Comme une mise en abyme de nos propres conversations avec les élèves, nous voici finalement tous à rire de notre incapacité à nous comprendre, les uns par leurs raisonnements confus d’une mauvaise foi grossière, et les autres par leur autoritarisme arbitraire un peu surjoué. Bien loin de ce Los Angeles hétéroclite et labyrinthique, une simple scène peut fonctionner par le plus pur esprit de comédie : la satire sociale et l’autodérision, même si pas sûr que tout le monde ait perçu cette dernière. Finalement, ce film reste d’une étonnante fraîcheur et me rassure sur la mienne. Vieux con, je ne sais pas encore, mais je suis certainement passé de l'autre côté de la table. Ce jour n'est donc pas celui qui a confirmé ma ringardise, pas plus qu'il ne m'a allégé des années qui me séparent du lycée.
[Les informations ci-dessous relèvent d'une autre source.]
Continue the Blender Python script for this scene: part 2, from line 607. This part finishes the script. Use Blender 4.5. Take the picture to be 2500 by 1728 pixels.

Pourtant, sur le chemin du retour, je me sens de nouveau plongé en adolescence. Pas de celle que je côtoie désormais au quotidien, mais de la mienne, révolue pour moi comme pour le monde, et aujourd'hui seulement chérie par ceux de ma génération. Un âge qui me faisait rire bêtement, râler sur toute forme d'autorité, et répéter frénétiquement les mêmes répliques. Je me sens finalement un peu comme le Dude, à moins que ça ne soit justement comme mes élèves, même si nous prétendons mutuellement n'avoir rien en commun.